空をこえて七星のかなたとか
短編集。星テーマ?
うーん、合わなかったですね。いろんな少女(たまに少年)たちが日常を過ごしてたり青春してたりちょっとつらそうだったり不満そうだったりしている。その模様はいい感じで楽しく読めるんですけど、各編、終盤に物語が急にミステリだったような顔をしだすので、いささかびっくりしてしまうというか、ミステリ以外の物語にもっとがんばってほしかったのに負けてしまったようで、残念な気持ちになるというか……。なんか安易に感じられてしまったというか。
加納朋子さんけっこう好きなんですが……。
よかったのは『星は、すばる』かなあ。
ひょんな事故。男の子に枝で右目を突かれて、視力が落ちちゃった小学生の女の子の話。かつて1.5だった視力は0.08に。なぜか左目も矯正した上で0.1に。
宇宙飛行士になりたかったのにつらい……かつてあいつと約束したのに……。そんなこんなで加害者の男の子にお世話してもらう生活に……。
「……ごめん……なさい……」
友達同士の距離から、ぐっと踏み込み、私はコータの顔を真正面から見つめる。
その頬を伝う涙を見つけてしまい、慌てて適正な距離を取る。それを合図にしたように、コータは憂鬱な下校を再開した。とぼとぼと揺れる黒いランドセルに、私はそっと手を添える。
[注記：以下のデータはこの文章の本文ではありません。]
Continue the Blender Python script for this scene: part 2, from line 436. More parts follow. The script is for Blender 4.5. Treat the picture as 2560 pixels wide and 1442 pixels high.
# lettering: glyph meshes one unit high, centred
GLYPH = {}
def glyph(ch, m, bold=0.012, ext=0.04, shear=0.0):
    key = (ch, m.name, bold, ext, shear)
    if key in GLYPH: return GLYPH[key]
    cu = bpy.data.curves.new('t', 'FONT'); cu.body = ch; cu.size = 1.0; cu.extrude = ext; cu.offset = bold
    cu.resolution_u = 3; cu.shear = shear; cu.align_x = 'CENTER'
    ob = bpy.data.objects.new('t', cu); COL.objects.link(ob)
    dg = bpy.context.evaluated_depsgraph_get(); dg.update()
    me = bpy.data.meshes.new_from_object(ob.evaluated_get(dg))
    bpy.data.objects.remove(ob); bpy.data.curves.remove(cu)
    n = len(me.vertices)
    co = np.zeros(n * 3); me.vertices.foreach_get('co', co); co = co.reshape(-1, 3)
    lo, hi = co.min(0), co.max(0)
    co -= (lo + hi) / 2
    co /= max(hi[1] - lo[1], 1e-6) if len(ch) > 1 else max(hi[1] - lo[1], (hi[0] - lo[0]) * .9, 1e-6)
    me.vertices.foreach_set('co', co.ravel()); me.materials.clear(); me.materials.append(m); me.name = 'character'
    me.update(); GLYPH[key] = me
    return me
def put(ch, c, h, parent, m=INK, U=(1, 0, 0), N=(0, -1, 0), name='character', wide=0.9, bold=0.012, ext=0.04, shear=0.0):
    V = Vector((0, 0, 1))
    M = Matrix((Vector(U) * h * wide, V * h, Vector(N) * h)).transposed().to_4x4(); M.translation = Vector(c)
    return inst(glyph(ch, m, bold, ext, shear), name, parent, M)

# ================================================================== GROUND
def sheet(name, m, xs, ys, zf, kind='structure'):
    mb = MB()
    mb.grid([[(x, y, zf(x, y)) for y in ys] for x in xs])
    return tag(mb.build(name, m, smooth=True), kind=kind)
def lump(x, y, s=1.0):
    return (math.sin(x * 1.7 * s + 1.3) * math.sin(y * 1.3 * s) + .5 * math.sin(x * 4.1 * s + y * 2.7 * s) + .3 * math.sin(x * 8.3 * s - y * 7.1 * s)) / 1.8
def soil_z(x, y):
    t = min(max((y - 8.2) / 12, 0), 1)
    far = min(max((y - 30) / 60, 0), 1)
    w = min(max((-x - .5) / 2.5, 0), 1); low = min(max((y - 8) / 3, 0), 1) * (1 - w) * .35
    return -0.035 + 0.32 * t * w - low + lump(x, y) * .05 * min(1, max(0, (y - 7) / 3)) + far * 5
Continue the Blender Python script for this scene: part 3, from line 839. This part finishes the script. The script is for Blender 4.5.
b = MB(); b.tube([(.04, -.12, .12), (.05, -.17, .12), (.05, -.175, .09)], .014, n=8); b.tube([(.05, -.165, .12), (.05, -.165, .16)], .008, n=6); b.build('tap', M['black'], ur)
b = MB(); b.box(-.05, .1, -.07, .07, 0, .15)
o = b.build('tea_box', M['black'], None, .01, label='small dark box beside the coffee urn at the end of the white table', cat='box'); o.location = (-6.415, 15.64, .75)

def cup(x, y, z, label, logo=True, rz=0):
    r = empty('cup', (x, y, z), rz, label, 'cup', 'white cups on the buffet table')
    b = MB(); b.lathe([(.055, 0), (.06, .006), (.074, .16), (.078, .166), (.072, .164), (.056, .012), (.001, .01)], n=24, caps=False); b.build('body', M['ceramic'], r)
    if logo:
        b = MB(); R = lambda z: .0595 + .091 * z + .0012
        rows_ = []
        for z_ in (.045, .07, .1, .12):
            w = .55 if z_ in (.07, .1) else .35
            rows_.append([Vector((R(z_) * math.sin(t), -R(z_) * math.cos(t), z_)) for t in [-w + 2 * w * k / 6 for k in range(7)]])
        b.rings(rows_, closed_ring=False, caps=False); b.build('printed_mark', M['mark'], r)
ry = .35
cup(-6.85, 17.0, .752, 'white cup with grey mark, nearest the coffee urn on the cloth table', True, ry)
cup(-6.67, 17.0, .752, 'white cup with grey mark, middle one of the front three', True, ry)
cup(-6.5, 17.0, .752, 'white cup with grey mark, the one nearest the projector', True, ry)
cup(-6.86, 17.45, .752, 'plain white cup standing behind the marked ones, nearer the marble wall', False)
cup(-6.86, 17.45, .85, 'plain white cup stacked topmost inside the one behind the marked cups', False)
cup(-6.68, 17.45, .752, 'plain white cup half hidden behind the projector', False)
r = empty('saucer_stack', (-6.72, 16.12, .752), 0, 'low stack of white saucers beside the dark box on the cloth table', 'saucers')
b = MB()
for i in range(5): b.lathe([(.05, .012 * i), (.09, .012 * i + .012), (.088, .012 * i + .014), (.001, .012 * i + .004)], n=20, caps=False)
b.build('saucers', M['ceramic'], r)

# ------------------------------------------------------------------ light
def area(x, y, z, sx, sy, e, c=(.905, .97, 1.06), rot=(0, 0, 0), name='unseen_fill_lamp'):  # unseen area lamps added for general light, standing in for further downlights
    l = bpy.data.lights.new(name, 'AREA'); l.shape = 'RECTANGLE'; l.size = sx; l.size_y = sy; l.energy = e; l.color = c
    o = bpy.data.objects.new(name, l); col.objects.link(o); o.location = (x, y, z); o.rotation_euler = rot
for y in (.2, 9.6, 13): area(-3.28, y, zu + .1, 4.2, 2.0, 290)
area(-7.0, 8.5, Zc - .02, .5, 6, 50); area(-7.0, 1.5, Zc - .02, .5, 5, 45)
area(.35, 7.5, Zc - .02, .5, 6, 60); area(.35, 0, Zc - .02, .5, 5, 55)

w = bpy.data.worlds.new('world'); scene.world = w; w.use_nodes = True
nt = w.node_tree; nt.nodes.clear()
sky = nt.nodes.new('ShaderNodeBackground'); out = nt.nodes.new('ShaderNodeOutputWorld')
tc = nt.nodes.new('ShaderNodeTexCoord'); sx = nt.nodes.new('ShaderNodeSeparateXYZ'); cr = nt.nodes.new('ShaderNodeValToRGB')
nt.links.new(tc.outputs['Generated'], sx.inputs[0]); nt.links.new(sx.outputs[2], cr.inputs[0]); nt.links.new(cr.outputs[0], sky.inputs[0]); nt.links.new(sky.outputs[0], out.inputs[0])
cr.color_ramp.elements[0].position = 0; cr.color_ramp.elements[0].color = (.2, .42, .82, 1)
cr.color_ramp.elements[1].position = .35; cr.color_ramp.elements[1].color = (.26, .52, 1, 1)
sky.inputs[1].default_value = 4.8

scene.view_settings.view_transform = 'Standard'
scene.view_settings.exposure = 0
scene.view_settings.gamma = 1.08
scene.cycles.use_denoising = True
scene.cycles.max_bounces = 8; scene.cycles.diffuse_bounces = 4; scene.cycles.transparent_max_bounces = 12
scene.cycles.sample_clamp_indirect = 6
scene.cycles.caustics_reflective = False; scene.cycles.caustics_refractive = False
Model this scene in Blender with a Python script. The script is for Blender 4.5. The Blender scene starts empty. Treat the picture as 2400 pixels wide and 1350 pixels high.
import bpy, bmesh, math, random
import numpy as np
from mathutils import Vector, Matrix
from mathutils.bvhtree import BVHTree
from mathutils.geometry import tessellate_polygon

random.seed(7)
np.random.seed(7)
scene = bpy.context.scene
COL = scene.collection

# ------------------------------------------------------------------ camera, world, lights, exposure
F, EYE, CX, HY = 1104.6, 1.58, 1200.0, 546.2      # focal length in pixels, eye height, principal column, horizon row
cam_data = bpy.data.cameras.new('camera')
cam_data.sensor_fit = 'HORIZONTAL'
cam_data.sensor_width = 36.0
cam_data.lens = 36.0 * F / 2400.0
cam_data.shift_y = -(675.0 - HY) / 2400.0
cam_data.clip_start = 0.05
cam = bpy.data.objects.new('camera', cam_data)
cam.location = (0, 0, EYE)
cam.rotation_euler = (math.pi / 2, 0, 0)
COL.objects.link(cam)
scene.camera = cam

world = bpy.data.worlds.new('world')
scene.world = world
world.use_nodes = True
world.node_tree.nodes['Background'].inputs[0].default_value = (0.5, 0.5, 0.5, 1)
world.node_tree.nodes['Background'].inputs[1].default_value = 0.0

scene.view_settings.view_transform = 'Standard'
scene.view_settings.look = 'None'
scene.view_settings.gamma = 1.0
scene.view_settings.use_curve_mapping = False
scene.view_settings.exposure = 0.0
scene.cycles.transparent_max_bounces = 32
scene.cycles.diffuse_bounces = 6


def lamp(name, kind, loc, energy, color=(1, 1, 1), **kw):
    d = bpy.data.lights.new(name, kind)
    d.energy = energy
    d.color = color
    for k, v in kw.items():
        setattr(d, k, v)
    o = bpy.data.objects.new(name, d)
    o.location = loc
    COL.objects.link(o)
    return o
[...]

明るくて元気なのが取り柄みたいな男の子を、こんな風に泣かせてしまったことに、私はうろたえ、罪悪感を覚え……。
けれど確かに、心から満足していた。
うーん、いい……。ひとを絶対に従わせることのできる権限を手に入れた少女……。ふたりの関係は作中で奴隷と重りにたとえられているけれど、重りでもあると同時に主人であることへの自覚……。これにはドSなミステリファンも大喜び……(ちがう
うーん、でもなあ。うーん……。
まあ対象年齢は低めに作られてる気もするし、残念がるのもなんかちがうのかもしれない……。合う人はおとなでも合うんだろうし、まあ、うーん、いいか。『早朝始発の殺風景』の「メロンソーダ・ファクトリー」とか好きな人はいけるのかも。しらんけど。そいじゃまた。